• Provided entries:
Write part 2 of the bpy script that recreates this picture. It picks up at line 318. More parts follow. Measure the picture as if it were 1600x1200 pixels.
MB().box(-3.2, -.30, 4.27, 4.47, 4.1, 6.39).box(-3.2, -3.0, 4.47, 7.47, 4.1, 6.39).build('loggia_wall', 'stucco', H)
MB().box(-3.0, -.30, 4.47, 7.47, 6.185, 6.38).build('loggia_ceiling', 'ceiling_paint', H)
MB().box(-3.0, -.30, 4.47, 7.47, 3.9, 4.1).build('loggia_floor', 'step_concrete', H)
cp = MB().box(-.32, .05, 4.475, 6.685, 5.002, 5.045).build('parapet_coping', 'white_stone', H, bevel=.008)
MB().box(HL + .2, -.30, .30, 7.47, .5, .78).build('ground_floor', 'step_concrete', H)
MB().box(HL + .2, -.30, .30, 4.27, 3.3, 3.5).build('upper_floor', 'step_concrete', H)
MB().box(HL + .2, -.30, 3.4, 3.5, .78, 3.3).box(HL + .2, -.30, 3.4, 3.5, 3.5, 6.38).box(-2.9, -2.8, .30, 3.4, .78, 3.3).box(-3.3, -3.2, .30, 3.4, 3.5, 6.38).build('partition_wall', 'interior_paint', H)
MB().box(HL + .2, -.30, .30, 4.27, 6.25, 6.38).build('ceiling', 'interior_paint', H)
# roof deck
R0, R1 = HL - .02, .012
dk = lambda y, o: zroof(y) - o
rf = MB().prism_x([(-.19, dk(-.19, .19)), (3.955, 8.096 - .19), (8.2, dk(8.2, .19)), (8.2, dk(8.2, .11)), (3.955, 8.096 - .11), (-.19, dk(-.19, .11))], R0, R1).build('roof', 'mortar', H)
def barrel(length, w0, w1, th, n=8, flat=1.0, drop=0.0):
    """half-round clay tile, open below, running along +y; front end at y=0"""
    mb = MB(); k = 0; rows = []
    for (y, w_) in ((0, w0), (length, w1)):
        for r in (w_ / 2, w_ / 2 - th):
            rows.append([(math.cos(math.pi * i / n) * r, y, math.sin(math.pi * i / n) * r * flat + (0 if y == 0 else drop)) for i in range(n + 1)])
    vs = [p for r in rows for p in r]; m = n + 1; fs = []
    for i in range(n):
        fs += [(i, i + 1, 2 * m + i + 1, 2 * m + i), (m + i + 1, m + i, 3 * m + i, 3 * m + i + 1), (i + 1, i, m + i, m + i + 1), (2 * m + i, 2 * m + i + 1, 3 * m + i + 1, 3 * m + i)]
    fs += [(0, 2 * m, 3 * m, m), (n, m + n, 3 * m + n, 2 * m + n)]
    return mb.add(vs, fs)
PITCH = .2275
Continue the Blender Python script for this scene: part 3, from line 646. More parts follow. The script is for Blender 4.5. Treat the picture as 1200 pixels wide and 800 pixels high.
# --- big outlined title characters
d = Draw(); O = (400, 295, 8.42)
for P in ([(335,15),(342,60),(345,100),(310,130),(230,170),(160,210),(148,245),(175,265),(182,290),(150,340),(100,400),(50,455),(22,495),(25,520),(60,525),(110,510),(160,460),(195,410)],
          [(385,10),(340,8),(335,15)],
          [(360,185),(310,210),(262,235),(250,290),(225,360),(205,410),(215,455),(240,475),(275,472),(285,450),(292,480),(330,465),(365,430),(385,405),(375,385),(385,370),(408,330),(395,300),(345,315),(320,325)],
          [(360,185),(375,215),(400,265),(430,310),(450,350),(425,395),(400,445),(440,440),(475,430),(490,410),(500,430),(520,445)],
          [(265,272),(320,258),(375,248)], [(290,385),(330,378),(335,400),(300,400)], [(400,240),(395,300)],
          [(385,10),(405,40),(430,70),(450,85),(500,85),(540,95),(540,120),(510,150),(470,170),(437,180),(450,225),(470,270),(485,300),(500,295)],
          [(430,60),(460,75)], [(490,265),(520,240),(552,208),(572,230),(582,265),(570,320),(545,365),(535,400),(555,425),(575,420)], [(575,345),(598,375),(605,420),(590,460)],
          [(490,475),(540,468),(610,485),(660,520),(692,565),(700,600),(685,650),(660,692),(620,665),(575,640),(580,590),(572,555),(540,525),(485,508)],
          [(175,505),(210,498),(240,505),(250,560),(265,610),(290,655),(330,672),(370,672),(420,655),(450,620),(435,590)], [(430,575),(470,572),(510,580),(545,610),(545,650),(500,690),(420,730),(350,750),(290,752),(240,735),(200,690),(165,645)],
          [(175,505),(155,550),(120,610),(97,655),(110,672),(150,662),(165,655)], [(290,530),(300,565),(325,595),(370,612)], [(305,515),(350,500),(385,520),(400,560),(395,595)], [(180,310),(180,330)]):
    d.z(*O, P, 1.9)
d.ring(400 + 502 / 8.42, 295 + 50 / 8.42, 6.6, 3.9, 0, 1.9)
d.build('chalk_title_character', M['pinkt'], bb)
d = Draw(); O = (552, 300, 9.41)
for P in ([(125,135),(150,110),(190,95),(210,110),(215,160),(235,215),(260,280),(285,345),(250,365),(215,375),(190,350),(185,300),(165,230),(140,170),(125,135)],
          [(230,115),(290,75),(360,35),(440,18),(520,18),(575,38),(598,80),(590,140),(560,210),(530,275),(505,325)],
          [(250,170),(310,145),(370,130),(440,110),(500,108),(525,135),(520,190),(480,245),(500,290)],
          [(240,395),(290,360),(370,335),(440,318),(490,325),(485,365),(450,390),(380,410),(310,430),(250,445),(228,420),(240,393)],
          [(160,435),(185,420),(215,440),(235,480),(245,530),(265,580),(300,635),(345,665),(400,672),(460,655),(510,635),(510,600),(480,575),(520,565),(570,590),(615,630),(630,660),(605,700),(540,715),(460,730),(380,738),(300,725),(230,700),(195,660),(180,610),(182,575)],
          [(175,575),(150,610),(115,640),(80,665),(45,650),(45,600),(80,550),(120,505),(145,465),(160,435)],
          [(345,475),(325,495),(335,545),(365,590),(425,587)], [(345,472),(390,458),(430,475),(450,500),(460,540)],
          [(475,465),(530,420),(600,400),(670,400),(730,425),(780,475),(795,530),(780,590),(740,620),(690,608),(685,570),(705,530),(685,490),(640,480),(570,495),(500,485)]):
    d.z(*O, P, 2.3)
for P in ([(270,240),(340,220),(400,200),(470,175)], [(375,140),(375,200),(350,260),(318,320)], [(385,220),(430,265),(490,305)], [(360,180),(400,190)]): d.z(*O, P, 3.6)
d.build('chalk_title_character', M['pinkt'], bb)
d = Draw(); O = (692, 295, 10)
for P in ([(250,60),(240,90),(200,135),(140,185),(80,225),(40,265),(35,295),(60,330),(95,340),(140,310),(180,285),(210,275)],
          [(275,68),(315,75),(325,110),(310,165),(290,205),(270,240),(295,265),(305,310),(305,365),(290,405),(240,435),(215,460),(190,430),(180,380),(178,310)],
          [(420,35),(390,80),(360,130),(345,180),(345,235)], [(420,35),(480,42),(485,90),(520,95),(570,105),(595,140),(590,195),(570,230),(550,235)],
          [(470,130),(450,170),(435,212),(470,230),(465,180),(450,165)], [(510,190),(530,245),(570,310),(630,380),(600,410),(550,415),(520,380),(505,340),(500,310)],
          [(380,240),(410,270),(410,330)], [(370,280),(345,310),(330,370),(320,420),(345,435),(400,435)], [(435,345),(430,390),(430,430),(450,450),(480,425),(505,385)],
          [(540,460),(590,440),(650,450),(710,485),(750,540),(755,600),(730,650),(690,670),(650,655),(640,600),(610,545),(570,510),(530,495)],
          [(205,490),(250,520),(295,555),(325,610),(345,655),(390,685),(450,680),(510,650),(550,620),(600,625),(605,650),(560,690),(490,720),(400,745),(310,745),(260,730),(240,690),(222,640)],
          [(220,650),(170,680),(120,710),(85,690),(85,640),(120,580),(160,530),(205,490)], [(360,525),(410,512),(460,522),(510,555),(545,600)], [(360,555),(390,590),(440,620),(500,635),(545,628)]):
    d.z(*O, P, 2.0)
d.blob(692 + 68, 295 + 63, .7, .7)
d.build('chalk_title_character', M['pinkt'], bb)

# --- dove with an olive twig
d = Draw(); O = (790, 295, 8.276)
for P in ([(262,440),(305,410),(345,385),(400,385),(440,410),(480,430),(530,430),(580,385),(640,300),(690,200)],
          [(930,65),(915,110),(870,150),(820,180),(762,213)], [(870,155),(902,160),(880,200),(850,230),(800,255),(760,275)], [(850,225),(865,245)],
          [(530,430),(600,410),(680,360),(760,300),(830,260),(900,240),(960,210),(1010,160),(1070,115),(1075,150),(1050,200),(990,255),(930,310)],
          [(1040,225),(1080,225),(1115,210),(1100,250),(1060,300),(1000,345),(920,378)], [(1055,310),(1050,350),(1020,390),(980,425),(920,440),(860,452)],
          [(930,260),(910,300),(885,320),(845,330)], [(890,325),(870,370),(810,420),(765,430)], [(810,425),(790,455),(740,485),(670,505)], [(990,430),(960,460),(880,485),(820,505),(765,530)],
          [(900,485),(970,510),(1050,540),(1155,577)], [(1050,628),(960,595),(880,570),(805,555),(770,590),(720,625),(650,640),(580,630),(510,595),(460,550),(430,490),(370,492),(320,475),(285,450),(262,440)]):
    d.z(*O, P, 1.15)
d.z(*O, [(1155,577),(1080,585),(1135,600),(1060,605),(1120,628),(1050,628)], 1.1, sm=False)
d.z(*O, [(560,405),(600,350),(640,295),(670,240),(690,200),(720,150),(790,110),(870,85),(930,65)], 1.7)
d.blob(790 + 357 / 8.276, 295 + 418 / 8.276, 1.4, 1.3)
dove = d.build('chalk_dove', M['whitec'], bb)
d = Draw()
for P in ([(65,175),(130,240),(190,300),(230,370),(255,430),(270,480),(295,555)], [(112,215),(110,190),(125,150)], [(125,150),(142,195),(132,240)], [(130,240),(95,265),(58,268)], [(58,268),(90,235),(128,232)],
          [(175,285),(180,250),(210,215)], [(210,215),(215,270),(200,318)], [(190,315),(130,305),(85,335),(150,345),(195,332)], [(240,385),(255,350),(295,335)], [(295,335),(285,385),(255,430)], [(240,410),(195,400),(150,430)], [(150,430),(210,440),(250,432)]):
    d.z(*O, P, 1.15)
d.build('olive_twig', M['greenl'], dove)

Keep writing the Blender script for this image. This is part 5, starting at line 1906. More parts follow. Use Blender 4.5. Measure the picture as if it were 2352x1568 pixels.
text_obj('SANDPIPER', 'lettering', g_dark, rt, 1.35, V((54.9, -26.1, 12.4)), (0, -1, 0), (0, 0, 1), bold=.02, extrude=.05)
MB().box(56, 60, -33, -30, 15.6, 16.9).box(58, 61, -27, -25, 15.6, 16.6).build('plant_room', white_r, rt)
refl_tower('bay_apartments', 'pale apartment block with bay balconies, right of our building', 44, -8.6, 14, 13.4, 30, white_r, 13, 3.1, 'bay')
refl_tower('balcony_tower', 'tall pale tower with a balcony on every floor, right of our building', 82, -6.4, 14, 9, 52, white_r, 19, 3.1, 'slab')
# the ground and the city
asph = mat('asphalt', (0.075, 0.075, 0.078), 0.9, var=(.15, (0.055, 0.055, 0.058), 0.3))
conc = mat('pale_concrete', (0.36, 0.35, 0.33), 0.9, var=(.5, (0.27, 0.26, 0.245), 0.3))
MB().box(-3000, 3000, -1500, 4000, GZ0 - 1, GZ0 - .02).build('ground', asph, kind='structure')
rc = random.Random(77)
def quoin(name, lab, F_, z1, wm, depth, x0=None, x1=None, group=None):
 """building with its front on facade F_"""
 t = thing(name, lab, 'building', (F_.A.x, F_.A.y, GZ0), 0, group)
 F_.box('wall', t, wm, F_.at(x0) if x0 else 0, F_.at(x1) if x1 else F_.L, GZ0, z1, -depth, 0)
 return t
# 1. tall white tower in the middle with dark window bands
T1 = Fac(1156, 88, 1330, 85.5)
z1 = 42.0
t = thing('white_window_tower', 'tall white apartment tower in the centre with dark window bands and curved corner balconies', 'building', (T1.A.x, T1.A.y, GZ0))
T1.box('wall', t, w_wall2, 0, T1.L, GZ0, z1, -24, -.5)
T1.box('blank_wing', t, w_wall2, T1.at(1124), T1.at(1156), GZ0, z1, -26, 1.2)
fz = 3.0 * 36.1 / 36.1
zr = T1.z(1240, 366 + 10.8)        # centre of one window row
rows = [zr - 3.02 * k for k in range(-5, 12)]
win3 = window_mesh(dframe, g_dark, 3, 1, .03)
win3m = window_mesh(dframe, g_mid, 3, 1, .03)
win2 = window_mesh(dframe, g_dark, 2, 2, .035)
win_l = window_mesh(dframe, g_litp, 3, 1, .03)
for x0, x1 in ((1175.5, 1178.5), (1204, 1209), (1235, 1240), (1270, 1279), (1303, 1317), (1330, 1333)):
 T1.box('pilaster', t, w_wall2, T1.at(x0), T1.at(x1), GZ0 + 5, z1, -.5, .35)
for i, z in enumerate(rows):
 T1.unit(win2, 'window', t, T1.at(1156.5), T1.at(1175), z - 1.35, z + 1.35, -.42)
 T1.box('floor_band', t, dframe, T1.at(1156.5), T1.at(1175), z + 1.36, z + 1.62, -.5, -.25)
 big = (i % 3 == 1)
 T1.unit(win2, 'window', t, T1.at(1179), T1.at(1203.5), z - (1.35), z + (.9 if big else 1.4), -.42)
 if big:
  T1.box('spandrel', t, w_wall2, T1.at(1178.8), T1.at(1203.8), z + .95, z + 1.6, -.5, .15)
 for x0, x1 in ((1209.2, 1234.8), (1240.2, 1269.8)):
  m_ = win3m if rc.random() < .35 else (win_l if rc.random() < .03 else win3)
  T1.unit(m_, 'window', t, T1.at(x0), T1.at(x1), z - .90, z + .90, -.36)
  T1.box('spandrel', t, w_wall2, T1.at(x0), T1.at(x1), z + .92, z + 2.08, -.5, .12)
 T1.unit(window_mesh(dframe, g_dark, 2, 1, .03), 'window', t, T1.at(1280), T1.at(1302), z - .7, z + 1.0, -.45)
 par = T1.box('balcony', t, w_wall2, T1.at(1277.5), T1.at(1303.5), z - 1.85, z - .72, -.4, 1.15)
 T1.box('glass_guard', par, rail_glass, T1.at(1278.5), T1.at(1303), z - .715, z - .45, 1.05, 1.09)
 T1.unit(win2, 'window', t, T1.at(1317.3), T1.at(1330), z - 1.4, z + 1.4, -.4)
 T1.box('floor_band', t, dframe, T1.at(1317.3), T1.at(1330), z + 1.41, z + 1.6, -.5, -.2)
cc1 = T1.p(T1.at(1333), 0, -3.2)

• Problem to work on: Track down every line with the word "were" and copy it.

• Response:
Write part 2 of the bpy script that recreates this picture. It picks up at line 318. More parts follow. Measure the picture as if it were 1600x1200 pixels.
Keep writing the Blender script for this image. This is part 5, starting at line 1906. More parts follow. Use Blender 4.5. Measure the picture as if it were 2352x1568 pixels.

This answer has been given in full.